43rd LD caucus

43rd LD caucus
Another crowded Saturday of democracy. Record attendance = mild confusion. [10:10 PDT]

update: Five hours, two credentials reports, a hundred speeches, even more questions, and one guest appearance by Sean Astin for Hillary Clinton later and all I can say is that if you thought your precinct caucus was a disorganized time suck, it doesn’t compare to the Legislative District caucus. What it does compare to is my very first visit to the Department of Licensing on a September Saturday a week after moving to Seattle.
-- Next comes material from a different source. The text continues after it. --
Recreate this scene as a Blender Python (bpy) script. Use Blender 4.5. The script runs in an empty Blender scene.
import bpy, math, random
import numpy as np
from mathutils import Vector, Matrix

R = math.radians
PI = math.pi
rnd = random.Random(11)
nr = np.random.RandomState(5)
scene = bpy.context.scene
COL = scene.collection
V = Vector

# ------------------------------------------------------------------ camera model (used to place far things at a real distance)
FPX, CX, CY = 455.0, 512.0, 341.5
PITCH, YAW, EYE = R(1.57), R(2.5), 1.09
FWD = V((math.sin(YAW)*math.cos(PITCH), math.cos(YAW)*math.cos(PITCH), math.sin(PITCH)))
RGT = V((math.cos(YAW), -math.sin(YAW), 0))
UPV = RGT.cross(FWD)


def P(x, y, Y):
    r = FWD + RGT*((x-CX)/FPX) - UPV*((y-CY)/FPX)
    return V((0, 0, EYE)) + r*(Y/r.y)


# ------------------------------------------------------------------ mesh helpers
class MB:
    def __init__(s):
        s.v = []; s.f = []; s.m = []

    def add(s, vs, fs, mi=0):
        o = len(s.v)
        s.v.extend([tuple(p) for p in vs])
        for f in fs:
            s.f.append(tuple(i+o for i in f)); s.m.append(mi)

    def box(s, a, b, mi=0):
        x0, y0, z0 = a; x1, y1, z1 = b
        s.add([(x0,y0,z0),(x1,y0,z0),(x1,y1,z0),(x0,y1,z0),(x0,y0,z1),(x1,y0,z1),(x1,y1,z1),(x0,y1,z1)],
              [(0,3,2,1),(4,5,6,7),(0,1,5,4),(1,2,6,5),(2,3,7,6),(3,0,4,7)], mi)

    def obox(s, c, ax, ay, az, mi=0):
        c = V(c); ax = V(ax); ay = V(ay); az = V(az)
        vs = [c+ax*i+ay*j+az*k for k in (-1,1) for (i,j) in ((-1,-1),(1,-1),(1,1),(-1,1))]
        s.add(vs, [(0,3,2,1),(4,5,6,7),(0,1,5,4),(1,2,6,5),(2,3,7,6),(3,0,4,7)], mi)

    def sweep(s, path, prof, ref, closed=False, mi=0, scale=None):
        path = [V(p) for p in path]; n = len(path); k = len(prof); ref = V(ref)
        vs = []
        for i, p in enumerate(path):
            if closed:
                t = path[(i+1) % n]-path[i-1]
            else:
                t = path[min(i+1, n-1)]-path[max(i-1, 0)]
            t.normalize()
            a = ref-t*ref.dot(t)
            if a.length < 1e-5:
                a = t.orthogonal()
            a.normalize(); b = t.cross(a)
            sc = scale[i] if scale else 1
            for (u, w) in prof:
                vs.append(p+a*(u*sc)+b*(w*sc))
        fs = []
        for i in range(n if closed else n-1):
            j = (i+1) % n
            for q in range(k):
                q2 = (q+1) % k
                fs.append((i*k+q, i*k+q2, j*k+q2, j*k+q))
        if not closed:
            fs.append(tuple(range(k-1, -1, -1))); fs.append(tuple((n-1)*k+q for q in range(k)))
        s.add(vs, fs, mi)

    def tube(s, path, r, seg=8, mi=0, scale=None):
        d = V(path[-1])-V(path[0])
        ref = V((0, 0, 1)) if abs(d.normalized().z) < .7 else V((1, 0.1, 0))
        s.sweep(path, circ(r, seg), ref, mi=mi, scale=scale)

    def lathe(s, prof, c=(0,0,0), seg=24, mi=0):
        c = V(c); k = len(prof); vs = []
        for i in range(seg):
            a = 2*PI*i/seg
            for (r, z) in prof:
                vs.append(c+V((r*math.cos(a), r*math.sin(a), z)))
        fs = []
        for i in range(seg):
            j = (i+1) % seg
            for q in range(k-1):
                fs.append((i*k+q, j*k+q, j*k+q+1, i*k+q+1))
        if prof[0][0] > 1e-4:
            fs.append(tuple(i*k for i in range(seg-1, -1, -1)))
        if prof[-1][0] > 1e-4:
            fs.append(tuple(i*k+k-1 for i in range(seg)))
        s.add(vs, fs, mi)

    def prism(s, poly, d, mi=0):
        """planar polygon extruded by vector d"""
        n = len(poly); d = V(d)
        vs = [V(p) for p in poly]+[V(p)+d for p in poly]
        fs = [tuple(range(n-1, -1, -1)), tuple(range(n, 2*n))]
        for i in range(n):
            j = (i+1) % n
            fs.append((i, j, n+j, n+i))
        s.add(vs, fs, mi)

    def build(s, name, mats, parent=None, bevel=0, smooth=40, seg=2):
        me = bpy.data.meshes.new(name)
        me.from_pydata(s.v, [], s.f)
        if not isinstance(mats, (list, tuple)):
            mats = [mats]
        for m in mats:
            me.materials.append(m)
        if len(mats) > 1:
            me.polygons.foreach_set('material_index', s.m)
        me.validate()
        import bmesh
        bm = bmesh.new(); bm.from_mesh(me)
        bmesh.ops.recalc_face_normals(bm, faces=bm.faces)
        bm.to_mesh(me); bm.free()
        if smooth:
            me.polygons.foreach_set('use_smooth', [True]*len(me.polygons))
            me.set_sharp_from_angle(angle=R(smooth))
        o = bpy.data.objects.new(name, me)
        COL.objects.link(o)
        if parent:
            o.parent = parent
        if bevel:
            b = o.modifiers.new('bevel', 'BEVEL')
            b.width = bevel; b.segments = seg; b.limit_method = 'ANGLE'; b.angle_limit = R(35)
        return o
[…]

The major activity of the day was waiting for mysterious forces beyond our control: in line to sign in, in another line to register to run to be a congressional district delegate, in an auditorium until attendance could be tallied, in an auditorium while delegates could be tallied again, in the same auditorium while ballots could be printed, and in an auditorium while a hundred people gave thirty second speeches for the chance to win one of the fourteen (gender-balanced) delegate seats for Clinton. During all of the waiting, there were numerous repetitive questions, the occasional joke, a bit of hunger (an intrepid hot dog vendor set up shop outside), and a near-unanimous rejection of a motion to kill time by reciting the pledge of allegiance. Judges gave speeches, Jim McDermott gave a speech, surrogates for each candidates gave speeches. I can only imagine that the process was more prolonged in the Obama sub-caucus where something like four hundred people were competing for 53 delegate positions. They seemed to still be in the thick of it when our smaller Clinton group had completed voting.

I had originally signed on to run for a delegate, but when my name appeared on the ballot as “Joshua Ali”, I happily took it as a sign that this was the end of the road for me. Still, I couldn’t bring myself to leave until the speeches were complete. I’m a sucker for civic duty. Plus, I couldn’t leave without voting for Renee LeBoeuf, who put a fatmouse on her campaign flyer.